Device Drivers after OS Install

Hello all,

Kind of a mundane thing to ask, but I still wanted to ask our resident computer experts a question. The short version is I want to do a fresh install of Windows on my desktop and will be using the opportunity to upgrade the primary drive, so it’s looking like a clean install (which is what I want).

When it comes to the device drivers, I have seen some resources online give suggestions for device driver backup utilities, but then other sites claim that these utilities should not be trusted. Does anybody here have any input on whether backing up device drivers is indeed a reasonably reliable thing, or am I going to have to hunt down the drivers manually prior to the OS install? Bear in mind that this system was custom built, so there isn’t a manufacturer’s site to go to to get the drivers en masse.

Thanks,

Tim Wagner

Tim,

Are you talking about the standard drivers for a consumer desktop (lan cards, A/V stuff, etc…) or do you have something more bespoke on there? I haven’t tried a backup utility for drivers specifically, but I’ve never found any driver utility to be useful at all. I had a MB repair on an HP laptop and even that made the Intel and HP driver utilities worthless. So I keep a folder of driver installer files backed up for clean installs because it’s the only thing that has worked. Additionally, I’ve found that updates to windows 10 often blow away drivers I’ve installed, so having that group ready has helped a lot.

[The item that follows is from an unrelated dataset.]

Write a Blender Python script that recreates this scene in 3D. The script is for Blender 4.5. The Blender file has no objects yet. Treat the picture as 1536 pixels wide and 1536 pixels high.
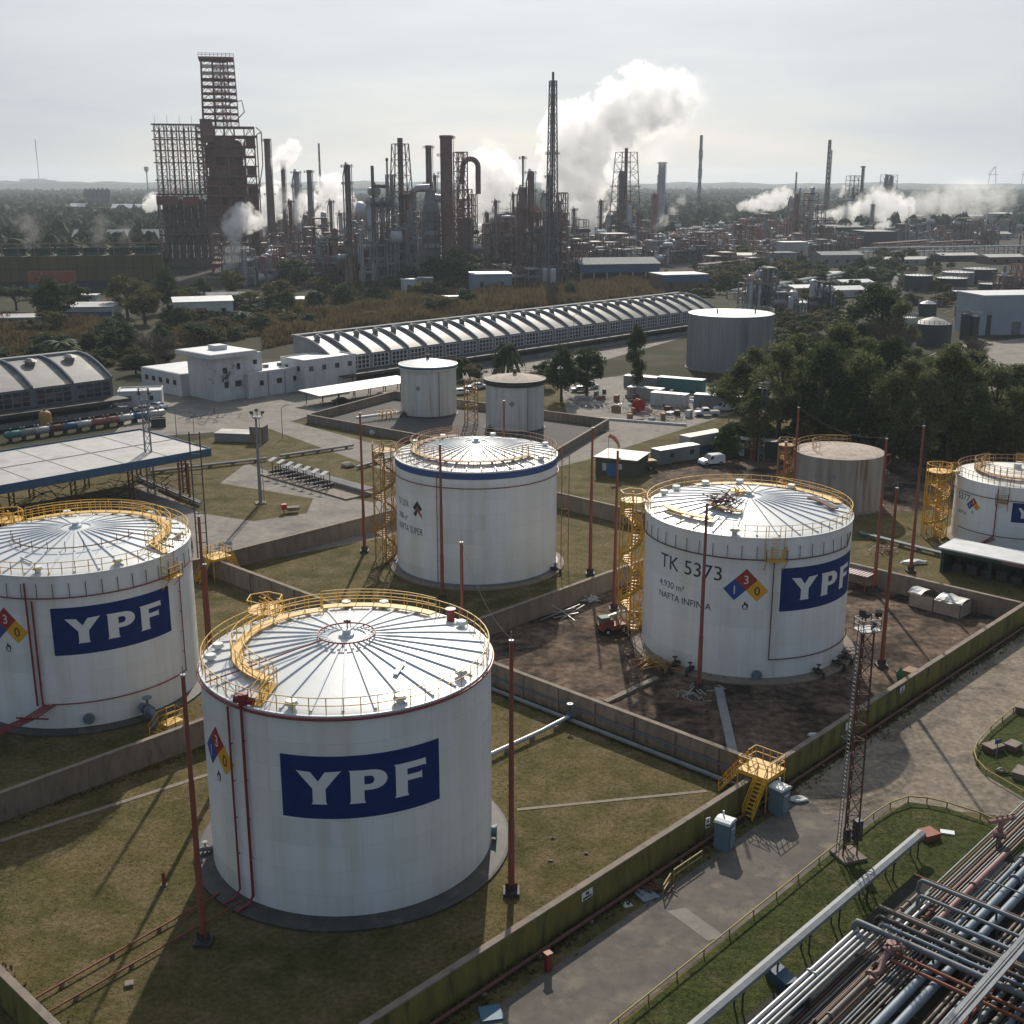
import bpy, bmesh, math, random
from mathutils import Vector, Matrix
from mathutils.geometry import tessellate_polygon
S = bpy.context.scene
COL = S.collection
PI = math.pi
rad = math.radians

# ---------------------------------------------------------------- camera, world, sun, exposure
FOC, CAMZ = 1800.0, 47.0                       # focal length in photo pixels, camera height in metres
TH = math.atan(498.0 / FOC)                    # downward pitch
cam = bpy.data.cameras.new('camera'); camo = bpy.data.objects.new('camera', cam); COL.objects.link(camo)
cam.sensor_width = 36; cam.lens = FOC / 1536 * 36; cam.clip_start = 0.5; cam.clip_end = 30000
camo.location = (0, 0, CAMZ); camo.rotation_euler = (PI / 2 - TH, 0, 0)
S.camera = camo
S.render.resolution_x = S.render.resolution_y = 1024
S.view_settings.view_transform = 'Standard'; S.view_settings.look = 'None'
S.view_settings.exposure = 0.0; S.view_settings.gamma = 1.0
S.cycles.volume_bounces = 14; S.cycles.max_bounces = 16; S.cycles.diffuse_bounces = 3
S.cycles.glossy_bounces = 3; S.cycles.transparent_max_bounces = 6; S.cycles.use_denoising = True
SUN_EL, SUN_AZ = rad(32), rad(1.5)             # azimuth measured from +Y towards +X
w = bpy.data.worlds.new('World'); S.world = w; w.use_nodes = True
nt = w.node_tree; nt.nodes.clear()
def wn(t, **k):
    n = nt.nodes.new(t)
    for a, b in k.items(): setattr(n, a, b)
    return n
wo = wn('ShaderNodeOutputWorld'); bg = wn('ShaderNodeBackground'); sk = wn('ShaderNodeTexSky')
sk.sky_type = 'NISHITA'; sk.sun_disc = False; sk.sun_elevation = SUN_EL; sk.sun_rotation = SUN_AZ
sk.air_density = 1.0; sk.dust_density = 1.0; sk.ozone_density = 1.0
tc = wn('ShaderNodeTexCoord'); mp = wn('ShaderNodeMapping'); mp.inputs['Scale'].default_value = (1.0, 1.0, 7.0)
nz = wn('ShaderNodeTexNoise'); nz.inputs['Scale'].default_value = 2.2; nz.inputs['Detail'].default_value = 6; nz.inputs['Roughness'].default_value = .55
rp = wn('ShaderNodeValToRGB'); rp.color_ramp.elements[0].position = .36; rp.color_ramp.elements[0].color = (.80,) * 3 + (1,)
rp.color_ramp.elements[1].position = .66; rp.color_ramp.elements[1].color = (.99,) * 3 + (1,)
# thin high cloud, brighter towards the sun
dp = wn('ShaderNodeVectorMath', operation='DOT_PRODUCT')
dp.inputs[1].default_value = (math.sin(SUN_AZ) * math.cos(SUN_EL), math.cos(SUN_AZ) * math.cos(SUN_EL), math.sin(SUN_EL))
mr = wn('ShaderNodeMapRange'); mr.inputs['From Min'].default_value = .2; mr.inputs['From Max'].default_value = 1.0
mr.inputs['To Min'].default_value = 0.0; mr.inputs['To Max'].default_value = 1.0
pw = wn('ShaderNodeMath', operation='POWER'); pw.inputs[1].default_value = 3.0
cm = wn('ShaderNodeMix', data_type='RGBA'); cm.inputs[6].default_value = (2.2, 2.8, 3.6, 1); cm.inputs[7].default_value = (10.0, 10.2, 10.3, 1)
mx = wn('ShaderNodeMix', data_type='RGBA')
L = nt.links.new
L(tc.outputs['Generated'], mp.inputs['Vector']); L(mp.outputs[0], nz.inputs['Vector']); L(nz.outputs[0], rp.inputs[0])
L(tc.outputs['Generated'], dp.inputs[0]); L(dp.outputs['Value'], mr.inputs['Value']); L(mr.outputs[0], pw.inputs[0])
L(pw.outputs[0], cm.inputs[0]); L(rp.outputs[0], mx.inputs[0]); L(sk.outputs[0], mx.inputs[6]); L(cm.outputs[2], mx.inputs[7])
L(mx.outputs[2], bg.inputs['Color']); bg.inputs['Strength'].default_value = 0.1; L(bg.outputs[0], wo.inputs['Surface'])
sl = bpy.data.lights.new('sun', 'SUN'); so = bpy.data.objects.new('sun', sl); COL.objects.link(so)
sl.energy = 4.6; sl.angle = rad(0.6); sl.color = (1.0, .92, .80)
so.rotation_euler = (PI / 2 - SUN_EL, 0, PI - SUN_AZ); so.location = (0, 0, 200)

# ---------------------------------------------------------------- placing: a pixel of the 1536 px photo -> a point at height z
def G(px, py, z=0.0):
    x = (px - 768) / FOC; y = -(py - 768) / FOC
    d = (x, math.cos(TH) + y * math.sin(TH), -math.sin(TH) + y * math.cos(TH))
    t = (z - CAMZ) / d[2]
    return Vector((d[0] * t, d[1] * t, z))
def PYZ(p):
    q = Vector(p) - Vector((0, 0, CAMZ)); zc = q.y * math.cos(TH) - q.z * math.sin(TH)
    return 768 + FOC * q.x / zc, 768 - FOC * (q.y * math.sin(TH) + q.z * math.cos(TH)) / zc
def HT(b, ty):                                  # height of a vertical at ground point b whose top shows at row ty
    lo, hi = 0, 300
    for _ in range(50):
        m = (lo + hi) / 2
        if PYZ((b.x, b.y, m))[1] > ty: lo = m
        else: hi = m
    return lo
def MPP(p): return (p.y * math.cos(TH) + (CAMZ - p.z) * math.sin(TH)) / FOC    # metres per photo pixel there
UA = rad(46.6)                                  # the plant's grid: u runs away to the right, v away to the left
U = Vector((math.cos(UA), math.sin(UA), 0)); V = Vector((-math.sin(UA), math.cos(UA), 0))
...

For my custom built machine though the motherboard came with a CD that had most of the critical drivers in one place, although I had zero fancy hardware on it. But anyway bottom line IMO is that a fresh install of windows on a custom system is an annoyingly frequent need, so there’s some sense in doing it methodically and saving time next time.

Good luck,
MN

Well most generic boards should have a master disk driver for the board drivers, if you have some main brand board Asus, Intel , EVGA, MSI , Gigabyte, even some the more generic boards even have sites, if you no longer have your main disk any longer, You will just need to know make and model easy enough windows 7+ is pretty good at providing at least semi functional driver out the box, for install usually only thing I ever worry about is network card driver, if its the only pc you have,

Tim,

I have used this driver backup tool with success. You can use it on a running Windows installation, or plug your old hard drive in and extract the drivers offline:
https://sourceforge.net/projects/drvback/

If your PC was custom-built, look for the manufacturer and model # printed on the motherboard. See this example from an Asus motherboard https://i.warosu.org/data/diy/img/0006/10/1394759247025.jpg You can then google drivers for that model #, or visit the support/downloads site for the manufacturer and download the most recent drivers. For the board in that image, this is the downloads page: https://www.asus.com/Motherboards/P5G41M_LX/HelpDesk_Download/ The only other devices you would need to hunt drivers down for would be a video card or USB devices.

Windows has been getting increasingly good at providing drivers through updates. When you run Windows Update, look for any hardware devices you can download drivers for.